Supplied records:
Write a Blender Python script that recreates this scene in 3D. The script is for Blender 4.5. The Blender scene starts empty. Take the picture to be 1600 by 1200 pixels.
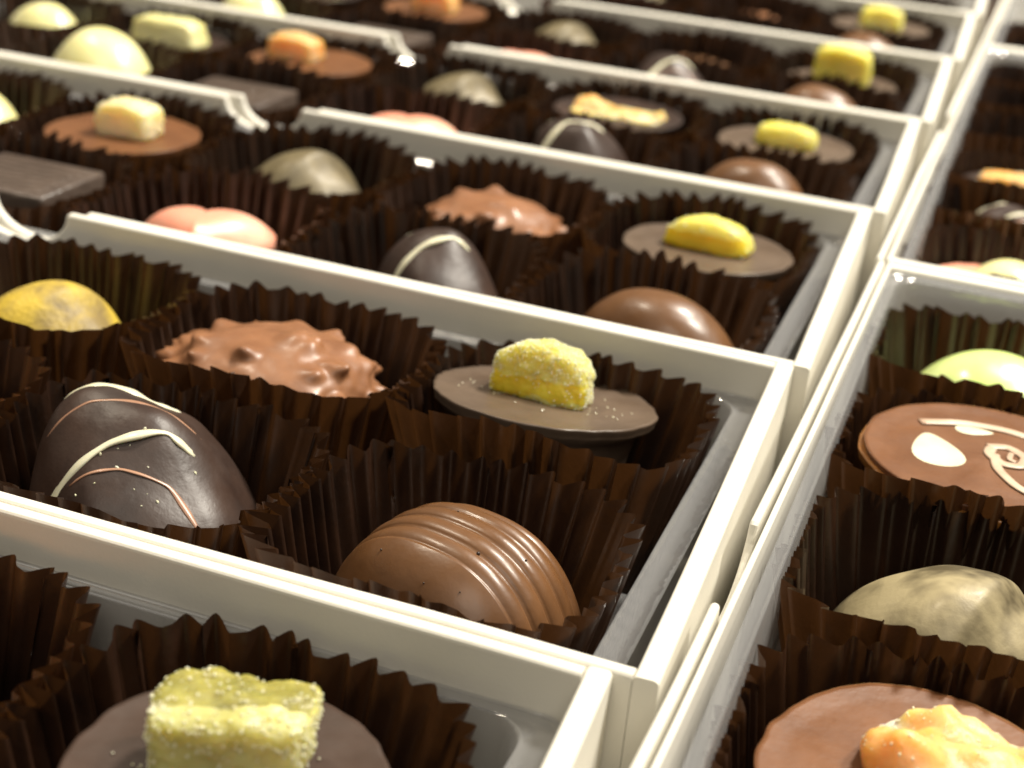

...

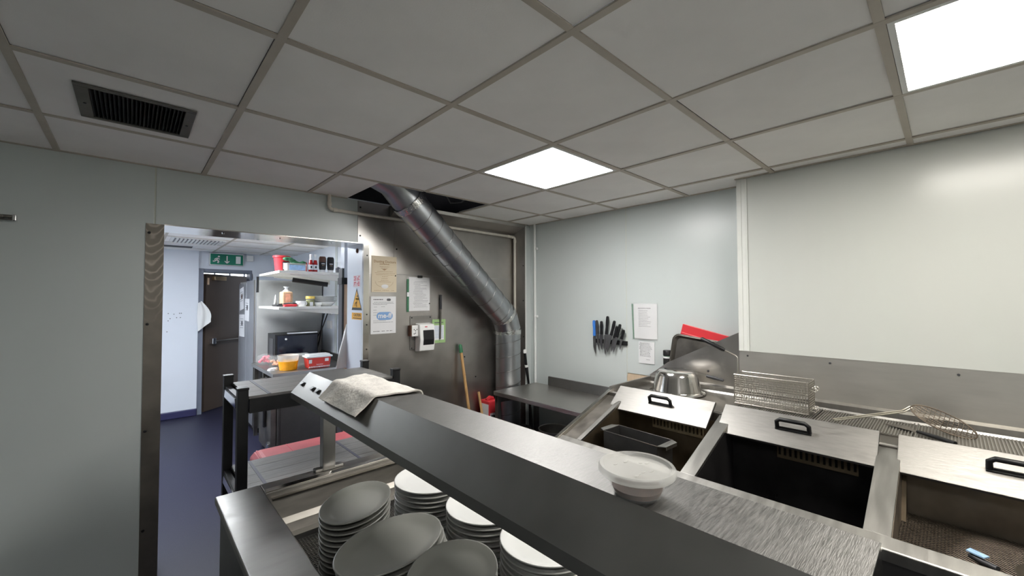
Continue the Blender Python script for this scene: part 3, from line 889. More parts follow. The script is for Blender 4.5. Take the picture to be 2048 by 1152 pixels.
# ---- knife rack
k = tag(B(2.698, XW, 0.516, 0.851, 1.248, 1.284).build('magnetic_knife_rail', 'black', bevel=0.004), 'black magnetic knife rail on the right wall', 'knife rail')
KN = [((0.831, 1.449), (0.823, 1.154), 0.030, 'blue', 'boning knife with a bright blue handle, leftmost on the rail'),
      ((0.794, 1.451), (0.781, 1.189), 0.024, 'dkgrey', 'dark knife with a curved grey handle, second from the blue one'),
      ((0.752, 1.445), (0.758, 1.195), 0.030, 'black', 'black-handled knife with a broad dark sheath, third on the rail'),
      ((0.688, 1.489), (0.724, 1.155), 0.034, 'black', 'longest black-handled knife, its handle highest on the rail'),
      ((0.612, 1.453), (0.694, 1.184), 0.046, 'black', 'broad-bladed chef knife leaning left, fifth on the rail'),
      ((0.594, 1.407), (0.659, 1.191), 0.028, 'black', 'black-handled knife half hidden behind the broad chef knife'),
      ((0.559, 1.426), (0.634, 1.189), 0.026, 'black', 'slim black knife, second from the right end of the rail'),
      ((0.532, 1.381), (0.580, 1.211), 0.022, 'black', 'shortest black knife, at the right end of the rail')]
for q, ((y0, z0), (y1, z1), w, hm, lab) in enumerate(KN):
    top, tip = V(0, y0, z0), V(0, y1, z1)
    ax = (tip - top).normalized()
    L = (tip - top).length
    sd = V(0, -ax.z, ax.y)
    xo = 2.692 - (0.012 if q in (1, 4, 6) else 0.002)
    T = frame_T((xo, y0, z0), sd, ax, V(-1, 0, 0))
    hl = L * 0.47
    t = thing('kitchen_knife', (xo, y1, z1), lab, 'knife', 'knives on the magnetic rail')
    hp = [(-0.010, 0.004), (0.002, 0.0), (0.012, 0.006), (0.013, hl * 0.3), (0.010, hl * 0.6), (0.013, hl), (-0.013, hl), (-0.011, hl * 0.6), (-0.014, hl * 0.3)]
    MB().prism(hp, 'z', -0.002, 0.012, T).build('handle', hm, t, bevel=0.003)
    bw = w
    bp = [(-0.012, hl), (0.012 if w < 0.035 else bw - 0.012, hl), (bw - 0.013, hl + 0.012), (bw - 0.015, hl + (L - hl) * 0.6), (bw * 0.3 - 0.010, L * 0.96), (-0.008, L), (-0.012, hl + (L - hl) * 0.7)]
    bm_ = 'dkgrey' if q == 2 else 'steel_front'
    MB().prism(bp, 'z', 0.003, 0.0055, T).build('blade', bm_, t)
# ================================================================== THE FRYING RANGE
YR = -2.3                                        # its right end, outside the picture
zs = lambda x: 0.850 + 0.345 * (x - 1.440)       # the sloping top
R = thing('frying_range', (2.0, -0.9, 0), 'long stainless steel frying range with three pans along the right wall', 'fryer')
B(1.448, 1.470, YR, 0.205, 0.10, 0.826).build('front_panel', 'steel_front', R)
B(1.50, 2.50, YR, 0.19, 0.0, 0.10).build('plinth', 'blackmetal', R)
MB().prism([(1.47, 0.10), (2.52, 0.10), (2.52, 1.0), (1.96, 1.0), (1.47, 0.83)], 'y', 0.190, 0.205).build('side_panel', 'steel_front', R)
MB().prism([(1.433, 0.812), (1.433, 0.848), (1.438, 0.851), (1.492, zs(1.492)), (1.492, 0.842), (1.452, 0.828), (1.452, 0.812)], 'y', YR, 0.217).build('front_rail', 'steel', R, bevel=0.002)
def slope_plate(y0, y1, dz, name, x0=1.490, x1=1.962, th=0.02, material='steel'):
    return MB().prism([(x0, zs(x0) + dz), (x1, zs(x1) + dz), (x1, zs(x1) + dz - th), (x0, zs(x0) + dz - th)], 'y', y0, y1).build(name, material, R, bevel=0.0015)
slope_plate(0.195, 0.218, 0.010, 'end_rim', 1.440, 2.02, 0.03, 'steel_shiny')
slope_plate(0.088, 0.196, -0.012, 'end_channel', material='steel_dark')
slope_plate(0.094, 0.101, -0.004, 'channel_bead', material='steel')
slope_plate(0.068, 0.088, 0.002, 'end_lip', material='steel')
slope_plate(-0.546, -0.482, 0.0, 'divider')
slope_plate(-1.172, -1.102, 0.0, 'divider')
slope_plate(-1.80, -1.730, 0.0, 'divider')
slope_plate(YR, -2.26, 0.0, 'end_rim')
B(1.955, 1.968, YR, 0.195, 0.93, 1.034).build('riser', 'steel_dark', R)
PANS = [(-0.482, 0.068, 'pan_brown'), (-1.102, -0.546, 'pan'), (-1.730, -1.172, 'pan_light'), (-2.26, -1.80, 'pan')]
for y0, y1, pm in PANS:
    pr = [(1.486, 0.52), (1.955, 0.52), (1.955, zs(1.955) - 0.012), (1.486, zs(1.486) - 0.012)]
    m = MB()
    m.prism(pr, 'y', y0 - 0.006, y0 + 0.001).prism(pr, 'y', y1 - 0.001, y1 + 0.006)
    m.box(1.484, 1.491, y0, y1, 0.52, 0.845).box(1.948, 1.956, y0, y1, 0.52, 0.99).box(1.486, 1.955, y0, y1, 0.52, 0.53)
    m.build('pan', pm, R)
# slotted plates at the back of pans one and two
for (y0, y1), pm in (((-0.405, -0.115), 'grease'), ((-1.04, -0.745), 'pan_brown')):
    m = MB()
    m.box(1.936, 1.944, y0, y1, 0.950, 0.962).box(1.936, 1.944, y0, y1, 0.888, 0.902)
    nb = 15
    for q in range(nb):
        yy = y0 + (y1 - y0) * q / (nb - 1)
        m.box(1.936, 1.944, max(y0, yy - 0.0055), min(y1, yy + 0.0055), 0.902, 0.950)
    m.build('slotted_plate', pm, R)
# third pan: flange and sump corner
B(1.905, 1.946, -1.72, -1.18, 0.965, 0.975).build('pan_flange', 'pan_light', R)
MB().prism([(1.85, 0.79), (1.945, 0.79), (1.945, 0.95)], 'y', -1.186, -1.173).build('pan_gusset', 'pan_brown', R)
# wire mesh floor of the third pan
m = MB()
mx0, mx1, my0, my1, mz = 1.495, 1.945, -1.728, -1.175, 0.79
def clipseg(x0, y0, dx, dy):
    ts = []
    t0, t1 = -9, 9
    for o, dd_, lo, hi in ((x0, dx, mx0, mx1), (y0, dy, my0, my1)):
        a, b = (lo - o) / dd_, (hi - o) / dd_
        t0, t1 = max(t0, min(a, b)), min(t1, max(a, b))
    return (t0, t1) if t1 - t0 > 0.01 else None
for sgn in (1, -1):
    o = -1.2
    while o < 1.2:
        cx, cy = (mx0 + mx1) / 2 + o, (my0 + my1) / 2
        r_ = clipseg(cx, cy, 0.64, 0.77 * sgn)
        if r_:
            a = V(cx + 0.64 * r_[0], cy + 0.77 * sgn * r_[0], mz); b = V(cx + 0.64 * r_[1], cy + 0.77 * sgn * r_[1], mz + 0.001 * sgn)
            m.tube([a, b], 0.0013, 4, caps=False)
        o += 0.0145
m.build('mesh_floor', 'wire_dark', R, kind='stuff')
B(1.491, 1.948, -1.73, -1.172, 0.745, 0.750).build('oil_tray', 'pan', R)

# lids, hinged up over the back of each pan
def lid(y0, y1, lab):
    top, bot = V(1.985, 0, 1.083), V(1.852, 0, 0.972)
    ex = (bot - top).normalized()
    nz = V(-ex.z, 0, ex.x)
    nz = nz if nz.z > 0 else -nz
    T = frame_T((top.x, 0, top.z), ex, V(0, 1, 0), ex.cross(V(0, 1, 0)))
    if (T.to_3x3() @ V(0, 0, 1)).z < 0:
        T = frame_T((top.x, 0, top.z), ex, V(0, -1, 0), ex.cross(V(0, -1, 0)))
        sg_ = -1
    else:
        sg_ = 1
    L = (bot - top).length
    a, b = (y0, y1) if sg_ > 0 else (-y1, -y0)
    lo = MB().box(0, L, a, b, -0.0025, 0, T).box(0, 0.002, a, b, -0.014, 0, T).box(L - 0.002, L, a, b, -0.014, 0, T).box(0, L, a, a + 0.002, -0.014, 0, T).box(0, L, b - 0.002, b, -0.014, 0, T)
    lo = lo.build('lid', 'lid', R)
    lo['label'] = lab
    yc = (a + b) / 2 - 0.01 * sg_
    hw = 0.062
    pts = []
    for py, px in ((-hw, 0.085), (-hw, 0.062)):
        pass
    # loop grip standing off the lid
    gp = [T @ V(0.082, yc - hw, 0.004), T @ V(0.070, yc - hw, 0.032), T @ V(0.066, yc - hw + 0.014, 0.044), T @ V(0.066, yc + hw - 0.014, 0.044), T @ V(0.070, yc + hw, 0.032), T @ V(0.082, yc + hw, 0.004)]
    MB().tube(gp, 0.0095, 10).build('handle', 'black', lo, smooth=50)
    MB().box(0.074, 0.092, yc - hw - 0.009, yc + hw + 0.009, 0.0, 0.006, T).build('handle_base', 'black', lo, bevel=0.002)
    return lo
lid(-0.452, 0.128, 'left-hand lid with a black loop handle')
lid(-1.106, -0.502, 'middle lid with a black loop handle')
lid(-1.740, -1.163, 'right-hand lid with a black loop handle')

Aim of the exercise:
Look through the data and gather every line with the string "Blender" in it.

Task solution:
Write a Blender Python script that recreates this scene in 3D. The script is for Blender 4.5. The Blender scene starts empty. Take the picture to be 1600 by 1200 pixels.
Continue the Blender Python script for this scene: part 3, from line 889. More parts follow. The script is for Blender 4.5. Take the picture to be 2048 by 1152 pixels.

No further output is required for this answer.